LINCOLN, Maine — Lower fuel costs and the loss of a major customer will delay until 2017 the expansion into downtown of Bangor Natural Gas’ $7.5 million Lincoln pipeline, officials said Tuesday.
The shutdown of the Lincoln Paper and Tissue LLC mill on West Broadway last month generated speculation that the expansion was threatened by the loss of such a large customer, the anchor to the West Broadway gas line installed in 2014.
Town and Lincoln Paper officials had said the pipeline system is the cornerstone to a plan that would keep the mill competitive and solidify Lincoln’s standing as a service hub and business magnet for northern Penobscot County.
But Andrew Barrowman, BNGs’ manager of sales and marketing, said that while the loss of the mill didn’t help, RSU 67 officials simply couldn’t justify at present the cost of converting to natural gas the oil-burning boilers at the three schools that would anchor the next phase of gas-line construction onto Main Street and beyond.
“We’re talking with each other every other month,” Barrowman said Tuesday of school officials. “It’s quite an investment for the schools to convert their boilers. Right now with what they are paying for oil, it’s almost an even split, so I agree with them that we should sit tight and look at the budget for 2017.”
Bangor Gas officials also told school leaders that the loss of LPT revenues has left them short of the cash needed to extend their gas lines from West Broadway to Main Street, said David Ham, RSU 67’s facilities director.

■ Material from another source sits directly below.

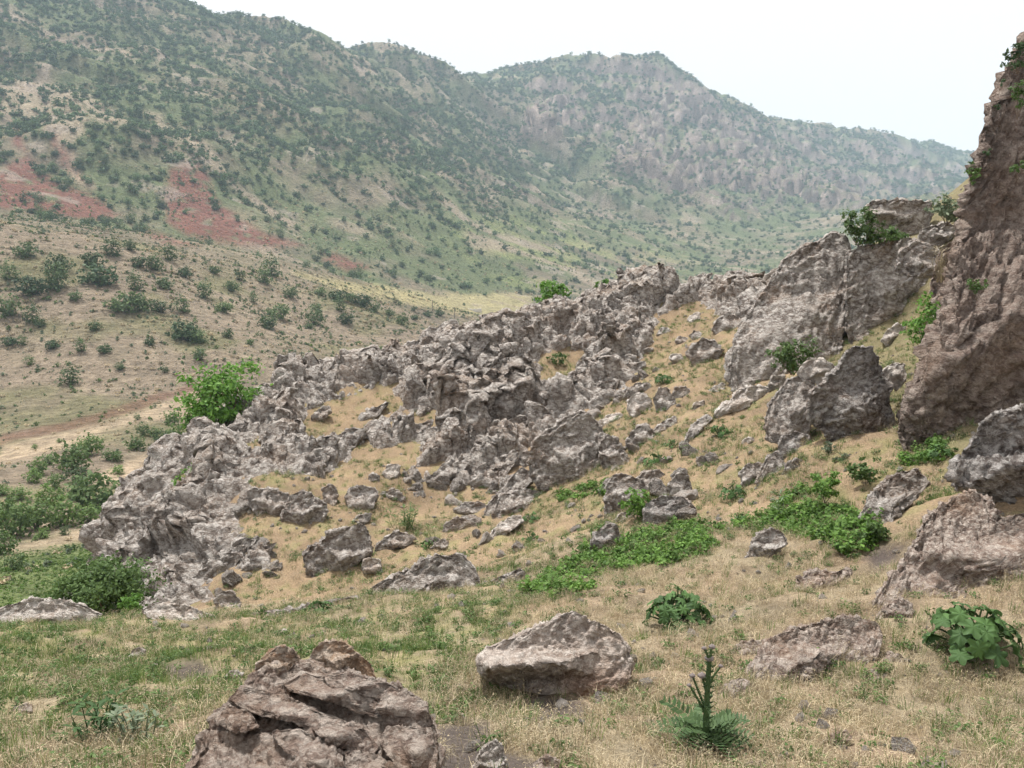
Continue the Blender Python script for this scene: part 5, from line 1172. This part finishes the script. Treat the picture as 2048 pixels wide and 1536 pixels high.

His cost estimates are incomplete, but Ham said that one comparable school system, Bucksport’s, paid about $100,000 each to convert three school boilers about three years ago. RSU 67 has three schools in Lincoln ― Ella P. Burr Elementary, Mattanawcook Junior High and Mattanawcook Academy ― serving the towns of Chester, Lincoln and Mattawamkeag.
Ham hopes to have cost estimate studies done by mid-January, he said Tuesday.
Natural gas prices right now equal about $1.79 per gallon of No. 2 heating oil, Barrowman said. According to maineoil.com, the average per-gallon cost in the mid-Maine Bangor area on Tuesday was $1.69. Cash prices in that region run from a low of $1.55 to $1.89 per gallon.
The Nasdaq listed the per-barrel cost for crude oil at $36.18 on Tuesday and gasoline cost $2.10 per gallon on average at the pumps in Maine, according to mainegasprices.com.
Ham said he wouldn’t be surprised if the conversion did occur in summer 2017.
“We haven’t said, ‘No, we aren’t going to do it.’ We are gathering information right now and eventually Bangor Gas will provide us with some kind of proposal for us to consider. We will either jump on board with it or say, ‘No, thanks,” Ham said.
School officials are working on a $700,000 upgrade of the academy roof to be done next summer, if all goes well.
Bangor Natural Gas finished Phase One of its expansion into Lincoln a year ago by installing two pipelines that run into Lincoln from a spur off a natural gas pipeline in nearby Mattamiscontis Township. That main pipeline once ran jet fuel from Searsport to the Loring Air Force Base in Limestone.
Of the two Lincoln pipelines, one is a steel, high-pressure line that delivers natural gas from the pipeline connection near Interstate 95 to Lincoln Paper and a natural gas substation near the tissue manufacturer. The other is a smaller plastic line that sends gas under lower pressure from the substation to the businesses and residences along West Broadway.
Fifteen businesses have signed up for natural gas along West Broadway, Ham said.
Bangor Gas officials figure that market conditions will correct themselves enough by the third quarter of 2017 so that pipeline expansion can resume. An expansion of a pipeline network in Boston should be finished by then to allow gas delivery prices to drop, Barrowman said.
He doesn’t foresee the loss of LPT as fatal to the gas line. The infrastructure is installed. The logical move for his company is to expand its customer base to offset the loss of the mill, he said.
Present heating oil and natural gas market conditions are “good for the public because the price stays consistently lower but it hurts the gas utility because we are not transmitting as much gas as we should,” Barrowman said. “Obviously, the mill was a big generator for us, but life goes on.”